**Dataset content**
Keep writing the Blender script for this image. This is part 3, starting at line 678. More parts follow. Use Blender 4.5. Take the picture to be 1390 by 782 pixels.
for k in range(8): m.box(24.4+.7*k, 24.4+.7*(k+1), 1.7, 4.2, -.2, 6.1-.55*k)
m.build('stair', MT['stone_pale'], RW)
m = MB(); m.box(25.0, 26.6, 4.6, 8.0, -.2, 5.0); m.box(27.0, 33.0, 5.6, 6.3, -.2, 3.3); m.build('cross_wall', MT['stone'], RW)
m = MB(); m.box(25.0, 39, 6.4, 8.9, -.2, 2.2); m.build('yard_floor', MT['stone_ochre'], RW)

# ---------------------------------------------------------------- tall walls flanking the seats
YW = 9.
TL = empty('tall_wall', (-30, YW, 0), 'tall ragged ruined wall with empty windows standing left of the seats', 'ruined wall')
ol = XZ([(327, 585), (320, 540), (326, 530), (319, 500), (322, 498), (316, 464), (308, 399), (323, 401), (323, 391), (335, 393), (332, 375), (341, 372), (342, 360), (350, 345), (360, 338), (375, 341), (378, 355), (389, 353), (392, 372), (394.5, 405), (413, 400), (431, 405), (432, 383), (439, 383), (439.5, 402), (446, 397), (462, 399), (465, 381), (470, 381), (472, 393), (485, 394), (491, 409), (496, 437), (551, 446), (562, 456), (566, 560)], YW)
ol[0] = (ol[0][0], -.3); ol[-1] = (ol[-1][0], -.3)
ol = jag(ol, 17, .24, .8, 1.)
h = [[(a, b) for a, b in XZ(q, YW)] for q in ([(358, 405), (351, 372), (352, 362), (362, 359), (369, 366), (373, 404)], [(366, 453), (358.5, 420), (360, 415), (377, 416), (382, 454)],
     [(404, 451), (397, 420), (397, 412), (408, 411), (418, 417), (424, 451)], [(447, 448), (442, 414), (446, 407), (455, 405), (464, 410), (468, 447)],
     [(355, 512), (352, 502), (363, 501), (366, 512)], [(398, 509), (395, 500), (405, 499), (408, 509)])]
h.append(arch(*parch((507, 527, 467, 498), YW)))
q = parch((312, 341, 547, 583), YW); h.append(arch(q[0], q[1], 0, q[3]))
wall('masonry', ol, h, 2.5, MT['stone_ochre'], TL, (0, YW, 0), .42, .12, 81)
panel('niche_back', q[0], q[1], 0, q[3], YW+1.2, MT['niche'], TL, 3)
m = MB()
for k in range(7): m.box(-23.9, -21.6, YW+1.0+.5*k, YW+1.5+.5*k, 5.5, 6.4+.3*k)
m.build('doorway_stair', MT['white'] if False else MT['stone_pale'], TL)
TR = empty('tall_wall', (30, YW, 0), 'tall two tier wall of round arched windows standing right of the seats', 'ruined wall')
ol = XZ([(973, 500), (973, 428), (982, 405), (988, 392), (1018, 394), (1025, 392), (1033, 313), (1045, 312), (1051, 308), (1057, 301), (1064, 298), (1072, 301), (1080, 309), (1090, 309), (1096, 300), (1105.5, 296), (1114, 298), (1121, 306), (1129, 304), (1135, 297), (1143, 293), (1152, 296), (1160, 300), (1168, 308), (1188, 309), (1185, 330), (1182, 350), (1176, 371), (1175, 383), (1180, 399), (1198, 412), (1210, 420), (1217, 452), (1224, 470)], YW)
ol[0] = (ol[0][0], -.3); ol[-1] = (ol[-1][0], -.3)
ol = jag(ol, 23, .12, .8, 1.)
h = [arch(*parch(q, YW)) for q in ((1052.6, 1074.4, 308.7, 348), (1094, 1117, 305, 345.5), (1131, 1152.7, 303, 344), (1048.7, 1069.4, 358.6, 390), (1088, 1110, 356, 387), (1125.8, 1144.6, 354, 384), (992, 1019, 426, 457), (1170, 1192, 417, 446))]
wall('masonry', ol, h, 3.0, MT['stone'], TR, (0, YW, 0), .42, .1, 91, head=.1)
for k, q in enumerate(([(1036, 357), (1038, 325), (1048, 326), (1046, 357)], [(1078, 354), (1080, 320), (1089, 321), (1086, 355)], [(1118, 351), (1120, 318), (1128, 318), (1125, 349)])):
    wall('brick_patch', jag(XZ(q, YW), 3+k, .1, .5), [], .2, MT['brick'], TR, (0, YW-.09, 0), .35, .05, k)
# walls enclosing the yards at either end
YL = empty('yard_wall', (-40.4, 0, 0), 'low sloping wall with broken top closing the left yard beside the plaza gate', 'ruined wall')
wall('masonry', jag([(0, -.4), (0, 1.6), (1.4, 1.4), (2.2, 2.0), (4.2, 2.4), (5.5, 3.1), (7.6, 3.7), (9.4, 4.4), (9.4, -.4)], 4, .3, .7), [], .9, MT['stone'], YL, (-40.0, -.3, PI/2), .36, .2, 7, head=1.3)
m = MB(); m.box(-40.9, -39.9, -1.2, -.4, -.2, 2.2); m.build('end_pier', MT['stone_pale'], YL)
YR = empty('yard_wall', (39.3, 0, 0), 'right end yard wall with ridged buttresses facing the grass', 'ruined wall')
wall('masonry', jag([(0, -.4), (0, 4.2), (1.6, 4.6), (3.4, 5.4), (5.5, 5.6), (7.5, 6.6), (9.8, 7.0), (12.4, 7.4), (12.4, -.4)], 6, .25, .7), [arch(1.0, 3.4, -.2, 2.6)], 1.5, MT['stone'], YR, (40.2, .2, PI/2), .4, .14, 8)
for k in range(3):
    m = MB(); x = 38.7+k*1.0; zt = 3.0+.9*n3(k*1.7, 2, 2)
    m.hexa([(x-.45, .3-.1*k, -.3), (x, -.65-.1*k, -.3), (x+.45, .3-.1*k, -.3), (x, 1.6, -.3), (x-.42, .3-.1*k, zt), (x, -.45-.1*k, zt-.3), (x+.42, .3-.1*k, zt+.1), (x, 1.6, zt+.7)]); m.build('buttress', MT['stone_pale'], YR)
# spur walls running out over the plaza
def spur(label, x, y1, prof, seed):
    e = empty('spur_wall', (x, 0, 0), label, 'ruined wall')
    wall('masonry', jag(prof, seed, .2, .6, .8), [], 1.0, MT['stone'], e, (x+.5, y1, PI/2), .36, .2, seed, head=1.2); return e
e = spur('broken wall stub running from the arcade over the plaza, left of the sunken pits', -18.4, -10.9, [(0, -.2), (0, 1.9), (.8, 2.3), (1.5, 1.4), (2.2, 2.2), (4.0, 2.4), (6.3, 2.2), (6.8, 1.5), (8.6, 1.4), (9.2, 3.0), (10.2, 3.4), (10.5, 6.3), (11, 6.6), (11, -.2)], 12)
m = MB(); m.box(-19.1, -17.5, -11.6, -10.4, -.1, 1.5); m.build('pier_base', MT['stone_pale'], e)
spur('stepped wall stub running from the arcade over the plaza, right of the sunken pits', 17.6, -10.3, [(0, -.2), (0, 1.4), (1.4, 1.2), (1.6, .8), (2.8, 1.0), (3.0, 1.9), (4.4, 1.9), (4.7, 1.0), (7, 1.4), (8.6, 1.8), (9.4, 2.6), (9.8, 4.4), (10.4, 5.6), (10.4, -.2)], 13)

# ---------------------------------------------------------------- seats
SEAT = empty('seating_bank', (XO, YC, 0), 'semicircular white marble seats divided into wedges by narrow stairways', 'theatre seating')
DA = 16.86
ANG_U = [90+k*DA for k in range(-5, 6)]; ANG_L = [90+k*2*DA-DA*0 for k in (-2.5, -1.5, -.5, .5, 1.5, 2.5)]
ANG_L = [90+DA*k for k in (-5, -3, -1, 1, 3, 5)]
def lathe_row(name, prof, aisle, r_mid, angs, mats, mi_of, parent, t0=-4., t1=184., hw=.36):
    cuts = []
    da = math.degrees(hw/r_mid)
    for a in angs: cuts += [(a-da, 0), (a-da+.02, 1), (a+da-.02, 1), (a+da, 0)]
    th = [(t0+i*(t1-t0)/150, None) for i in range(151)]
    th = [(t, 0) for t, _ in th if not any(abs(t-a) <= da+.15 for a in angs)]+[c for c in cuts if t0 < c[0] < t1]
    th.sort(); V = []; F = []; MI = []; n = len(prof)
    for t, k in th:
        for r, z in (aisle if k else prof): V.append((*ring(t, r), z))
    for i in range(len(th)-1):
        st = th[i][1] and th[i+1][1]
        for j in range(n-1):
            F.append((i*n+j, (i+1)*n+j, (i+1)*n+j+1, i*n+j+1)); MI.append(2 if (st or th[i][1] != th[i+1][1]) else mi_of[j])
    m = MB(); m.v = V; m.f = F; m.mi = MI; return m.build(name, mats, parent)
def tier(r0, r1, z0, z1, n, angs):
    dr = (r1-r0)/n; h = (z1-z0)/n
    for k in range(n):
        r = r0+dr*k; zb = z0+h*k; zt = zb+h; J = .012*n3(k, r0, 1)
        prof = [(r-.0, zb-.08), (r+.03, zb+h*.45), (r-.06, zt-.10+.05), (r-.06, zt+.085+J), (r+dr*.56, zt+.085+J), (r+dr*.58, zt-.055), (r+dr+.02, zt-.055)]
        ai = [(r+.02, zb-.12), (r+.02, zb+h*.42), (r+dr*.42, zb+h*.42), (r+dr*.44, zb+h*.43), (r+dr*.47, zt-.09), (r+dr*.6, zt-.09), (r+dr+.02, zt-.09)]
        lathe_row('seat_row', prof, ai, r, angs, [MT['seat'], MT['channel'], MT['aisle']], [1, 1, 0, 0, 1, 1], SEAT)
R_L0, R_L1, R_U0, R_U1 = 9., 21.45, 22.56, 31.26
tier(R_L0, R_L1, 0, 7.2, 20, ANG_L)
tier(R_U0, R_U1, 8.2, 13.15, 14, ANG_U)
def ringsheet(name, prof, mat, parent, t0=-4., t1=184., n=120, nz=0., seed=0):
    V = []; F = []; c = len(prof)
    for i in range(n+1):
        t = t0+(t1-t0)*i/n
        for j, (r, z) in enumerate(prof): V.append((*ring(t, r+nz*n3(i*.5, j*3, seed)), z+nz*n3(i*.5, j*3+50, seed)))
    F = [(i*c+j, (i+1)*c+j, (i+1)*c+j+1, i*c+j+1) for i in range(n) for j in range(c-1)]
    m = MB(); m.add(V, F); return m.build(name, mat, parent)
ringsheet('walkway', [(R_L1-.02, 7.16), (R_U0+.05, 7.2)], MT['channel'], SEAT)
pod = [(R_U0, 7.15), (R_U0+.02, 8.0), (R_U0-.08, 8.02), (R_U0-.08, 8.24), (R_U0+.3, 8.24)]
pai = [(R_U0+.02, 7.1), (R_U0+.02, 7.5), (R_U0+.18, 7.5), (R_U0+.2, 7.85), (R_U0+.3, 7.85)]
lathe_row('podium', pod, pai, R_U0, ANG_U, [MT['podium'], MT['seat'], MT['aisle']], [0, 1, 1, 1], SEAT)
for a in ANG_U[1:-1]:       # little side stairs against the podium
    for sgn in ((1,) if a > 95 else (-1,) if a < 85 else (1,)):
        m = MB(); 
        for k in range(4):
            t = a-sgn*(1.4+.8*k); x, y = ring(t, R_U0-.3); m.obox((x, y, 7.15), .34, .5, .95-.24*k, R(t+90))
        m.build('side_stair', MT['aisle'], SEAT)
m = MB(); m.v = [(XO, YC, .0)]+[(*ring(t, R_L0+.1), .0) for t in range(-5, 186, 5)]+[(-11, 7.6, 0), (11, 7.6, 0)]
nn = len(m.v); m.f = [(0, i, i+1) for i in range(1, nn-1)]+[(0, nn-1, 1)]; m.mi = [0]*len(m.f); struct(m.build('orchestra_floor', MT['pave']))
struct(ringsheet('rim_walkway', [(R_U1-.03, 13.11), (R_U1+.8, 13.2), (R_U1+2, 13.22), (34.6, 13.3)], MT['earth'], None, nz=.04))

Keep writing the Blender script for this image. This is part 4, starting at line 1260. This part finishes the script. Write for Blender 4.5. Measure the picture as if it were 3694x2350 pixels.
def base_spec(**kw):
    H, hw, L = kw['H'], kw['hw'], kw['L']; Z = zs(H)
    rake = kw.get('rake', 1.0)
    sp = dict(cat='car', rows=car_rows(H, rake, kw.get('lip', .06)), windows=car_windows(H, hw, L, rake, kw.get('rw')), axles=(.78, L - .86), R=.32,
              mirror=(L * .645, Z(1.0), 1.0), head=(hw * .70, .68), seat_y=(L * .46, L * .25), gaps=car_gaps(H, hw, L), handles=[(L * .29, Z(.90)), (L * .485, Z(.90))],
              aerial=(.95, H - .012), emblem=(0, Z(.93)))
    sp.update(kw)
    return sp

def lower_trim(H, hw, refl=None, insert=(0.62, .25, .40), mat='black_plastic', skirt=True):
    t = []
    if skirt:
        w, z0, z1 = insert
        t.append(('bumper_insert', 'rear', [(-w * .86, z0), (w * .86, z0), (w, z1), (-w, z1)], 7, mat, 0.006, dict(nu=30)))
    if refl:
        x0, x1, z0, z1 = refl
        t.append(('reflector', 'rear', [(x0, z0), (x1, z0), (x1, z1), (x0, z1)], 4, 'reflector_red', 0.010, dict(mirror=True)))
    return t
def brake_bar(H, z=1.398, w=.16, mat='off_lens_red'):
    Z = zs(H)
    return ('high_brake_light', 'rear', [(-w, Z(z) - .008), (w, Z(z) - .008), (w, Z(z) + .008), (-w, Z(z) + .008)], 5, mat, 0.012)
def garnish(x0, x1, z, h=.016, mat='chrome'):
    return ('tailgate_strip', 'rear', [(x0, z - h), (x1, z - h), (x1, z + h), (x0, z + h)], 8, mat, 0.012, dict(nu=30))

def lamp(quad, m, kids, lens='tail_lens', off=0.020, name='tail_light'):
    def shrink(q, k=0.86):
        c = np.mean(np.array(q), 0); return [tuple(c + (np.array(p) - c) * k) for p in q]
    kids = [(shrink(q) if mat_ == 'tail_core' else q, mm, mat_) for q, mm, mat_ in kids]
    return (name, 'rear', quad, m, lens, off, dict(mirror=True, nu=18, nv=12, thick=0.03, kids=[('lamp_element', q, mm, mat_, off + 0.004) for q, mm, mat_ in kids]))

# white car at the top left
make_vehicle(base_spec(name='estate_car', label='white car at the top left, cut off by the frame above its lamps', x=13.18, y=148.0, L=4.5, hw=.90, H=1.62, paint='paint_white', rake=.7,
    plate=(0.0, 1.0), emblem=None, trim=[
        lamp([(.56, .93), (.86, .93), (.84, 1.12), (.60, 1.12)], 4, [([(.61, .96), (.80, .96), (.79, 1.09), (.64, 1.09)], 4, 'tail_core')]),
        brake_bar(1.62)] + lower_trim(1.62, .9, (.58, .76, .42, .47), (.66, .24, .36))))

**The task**
Write out word for word only the lines from the start of the entries down to the line with "m = MB(); m.box(25.0, 39, 6.4, 8.9, -.2, 2.2);", please, including both ends.

**Exercise answer**
Keep writing the Blender script for this image. This is part 3, starting at line 678. More parts follow. Use Blender 4.5. Take the picture to be 1390 by 782 pixels.
for k in range(8): m.box(24.4+.7*k, 24.4+.7*(k+1), 1.7, 4.2, -.2, 6.1-.55*k)
m.build('stair', MT['stone_pale'], RW)
m = MB(); m.box(25.0, 26.6, 4.6, 8.0, -.2, 5.0); m.box(27.0, 33.0, 5.6, 6.3, -.2, 3.3); m.build('cross_wall', MT['stone'], RW)
m = MB(); m.box(25.0, 39, 6.4, 8.9, -.2, 2.2); m.build('yard_floor', MT['stone_ochre'], RW)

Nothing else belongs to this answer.